If the website owner had used a lawyer, he would probably never have done point 2, and then most likely the judge would have ruled differently. So the person to blame for this ruling is not the judge, but the stupid site owner.
Mad as a Bat
Is it just me? #
Posted Tuesday 2nd June 2009 11:24 GMT

Why would anyone from Zwartepoorte be searching for the words "Zwartepoorte" and "bankrupt"? Do they know something that we don't?
Anonymous Coward
@Avalanche #
Posted Tuesday 2nd June 2009 11:55 GMT
Yes it is stupid to represent yourself but it shouldn't be!
I once represented myself in court for a driving offence. I was guilty and went to court and said so. The judge threw the book at me although it was a first offence. The prosecution didn't look at me once.
Jobs for lawyers, that is about the only thing the legal system is good at! Why should ordinary people have to fork out extortionate rates for lawyers on what should be a simple case.
Anonymous Coward
Re: Bloomberg ... paedophiles #
Posted Tuesday 2nd June 2009 12:34 GMT
Careful Jason, if you post comments like that, a search for [Jason Bloomberg Paedophile] may not be flattering search result.
Perhaps you should change your comments to be careful that searches never show up bad results...
Anonymous Coward
robots.txt #
Posted Tuesday 2nd June 2009 15:07 GMT
A simple, easy and widely documented way to stop search engines (not just Google) indexing any specified page on your site (or, if you're ultra-paranoid, the whole lot!).

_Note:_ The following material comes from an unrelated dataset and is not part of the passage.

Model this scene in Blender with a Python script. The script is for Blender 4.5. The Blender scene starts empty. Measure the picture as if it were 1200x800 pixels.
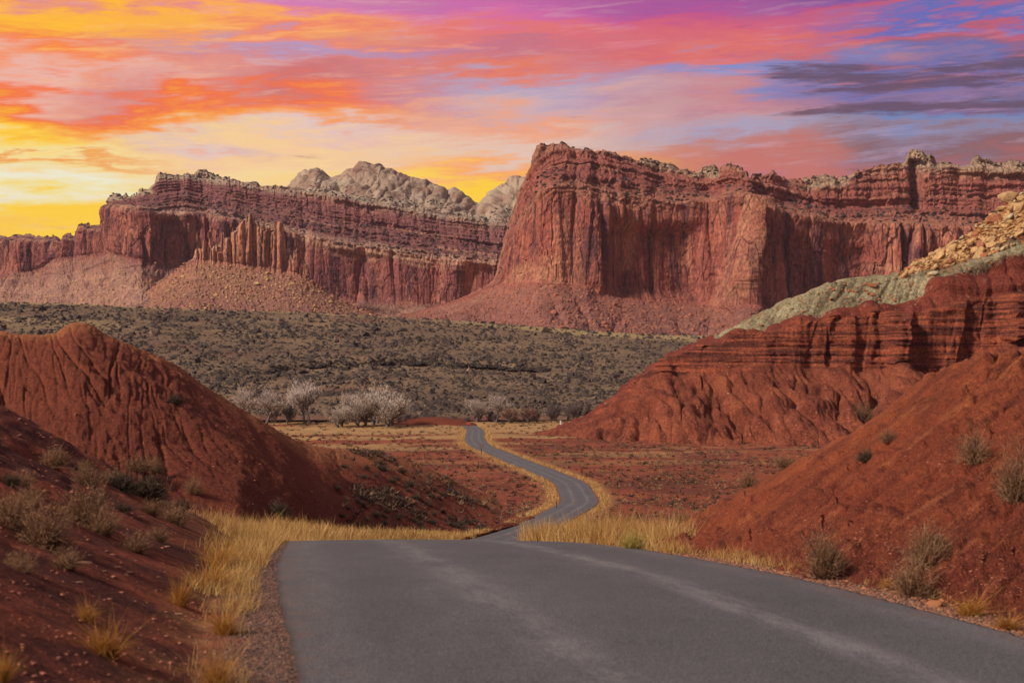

Sure, it won't stop it indexing third party pages that link to your site (as in this case), but it could be a useful standby if your company's preferred lawyers are technophobes...
Anonymous Coward
@Jason Bloomberg #
Posted Tuesday 2nd June 2009 15:07 GMT

Except that your remarks are clearly aimed at the readers present and not part of any search result; which makes you a right arse's arse artifact.
Jamie Jones
Re: The Judge is right #
Posted Tuesday 2nd June 2009 16:23 GMT
"There are many posters to El-Reg comments ... Most of them complete and utter arseholes, obnoxious freetards, and quite a few paedophiles and baby killers amongst them.
Obviously no one here's going to be offended because it's plainly clear that the second sentence is completely unrelated to the first."
Jason, if your point has any merit, it points to a fault with the way google represents the summary, not any fault with the original website owner.
Anonymous Coward
robots.txt is a crap solution #
Posted Tuesday 2nd June 2009 17:50 GMT
The problem with robots.txt is that it signals to whomever cares to look, the parts of your site that you consider private.